Friday, April 8, 2011

Vietnam 'MIA remains' to return to US

GoogleNews: Vietnam 'MIA remains' to return to US
HANOI — Remains believed to be from American servicemen missing in action after aircraft crashes in the Vietnam War will be returned to the United States, officials said Friday.

The move follows excavations conducted jointly by investigators from the US Joint POW/MIA Accounting Command (JPAC) and their Vietnamese counterparts.

Following a ceremony on Saturday four groups of remains will be flown from Danang, in central Vietnam, to Hawaii for further identification, said Ron Ward of the JPAC.

Some were uncovered during a mission in the Central Highlands province of Kon Tum at a site believed to be associated with the 1966 crash of a large transport aircraft, Ward said.

Other suspected remains came from an area in Quang Tri province, along the former demilitarised zone, where a US Marines CH-46 transport helicopter went down in 1967, he added.

A resident in Lang Son province, bordering China, also handed over other remains believed linked to the loss of an F-4 fighter-bomber.

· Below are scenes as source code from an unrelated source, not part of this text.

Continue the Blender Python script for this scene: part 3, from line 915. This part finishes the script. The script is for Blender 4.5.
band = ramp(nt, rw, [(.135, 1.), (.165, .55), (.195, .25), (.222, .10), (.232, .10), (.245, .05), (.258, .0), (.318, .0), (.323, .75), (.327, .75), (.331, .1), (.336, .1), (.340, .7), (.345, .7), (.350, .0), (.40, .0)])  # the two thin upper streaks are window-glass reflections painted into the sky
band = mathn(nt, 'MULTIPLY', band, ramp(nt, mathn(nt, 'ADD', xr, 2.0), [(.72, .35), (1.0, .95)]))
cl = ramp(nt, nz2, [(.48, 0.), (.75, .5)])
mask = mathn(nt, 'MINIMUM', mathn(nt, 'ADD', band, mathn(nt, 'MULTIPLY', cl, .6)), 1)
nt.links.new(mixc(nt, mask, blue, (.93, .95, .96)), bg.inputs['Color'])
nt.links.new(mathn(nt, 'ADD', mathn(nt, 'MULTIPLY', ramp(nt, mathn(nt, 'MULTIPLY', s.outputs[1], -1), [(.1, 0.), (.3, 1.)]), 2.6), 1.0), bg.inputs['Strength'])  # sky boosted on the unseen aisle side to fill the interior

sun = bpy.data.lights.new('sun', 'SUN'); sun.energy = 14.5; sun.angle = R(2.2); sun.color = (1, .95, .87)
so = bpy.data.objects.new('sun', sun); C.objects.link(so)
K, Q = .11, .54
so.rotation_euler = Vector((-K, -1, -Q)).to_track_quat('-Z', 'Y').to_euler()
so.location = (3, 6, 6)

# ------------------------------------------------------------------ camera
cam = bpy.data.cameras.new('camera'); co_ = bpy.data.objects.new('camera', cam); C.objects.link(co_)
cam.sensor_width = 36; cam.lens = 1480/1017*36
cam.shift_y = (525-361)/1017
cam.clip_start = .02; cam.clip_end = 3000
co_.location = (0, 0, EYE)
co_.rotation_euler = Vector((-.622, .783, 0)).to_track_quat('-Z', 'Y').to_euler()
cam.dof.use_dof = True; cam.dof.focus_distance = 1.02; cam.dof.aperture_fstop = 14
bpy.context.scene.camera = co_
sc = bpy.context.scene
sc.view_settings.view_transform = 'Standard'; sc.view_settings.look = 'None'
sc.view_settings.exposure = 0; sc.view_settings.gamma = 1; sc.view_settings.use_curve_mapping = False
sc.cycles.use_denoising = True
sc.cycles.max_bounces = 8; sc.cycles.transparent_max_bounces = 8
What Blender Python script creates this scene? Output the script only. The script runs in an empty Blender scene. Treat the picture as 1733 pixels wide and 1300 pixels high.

Excavation in Tay Ninh province adjacent to Cambodia led to what Ward said are probably remains of another soldier listed as missing in action (MIA).

The working relationship between the US and Vietnamese sides is "at such a level now that really allows us to expand and move forward on our operations here," said Lieutenant Colonel Patrick Keane, commander of JPAC's Hanoi detachment.

The US and Vietnam began cooperating on investigations into missing American servicemen in 1985, helping to pave the way for a normalisation of diplomatic relations 10 years later.

On Thursday investigators marked the 10th anniversary of a helicopter crash which killed seven American military men and nine Vietnamese on a joint mission to search for US MIAs.

Senior officials from both nations, along with relatives of the dead, attended the ceremony at a commemorative monument near the crash site in the north-central province of Quang Binh, Ward said.

Since the end of US combat involvement in 1973, the remains of 668 Americans listed as missing during the war have been repatriated from Vietnam and identified but 1,303 are still unaccounted for, the US says.

Hanoi says about 300,000 North Vietnamese soldiers are also still listed as missing from the war.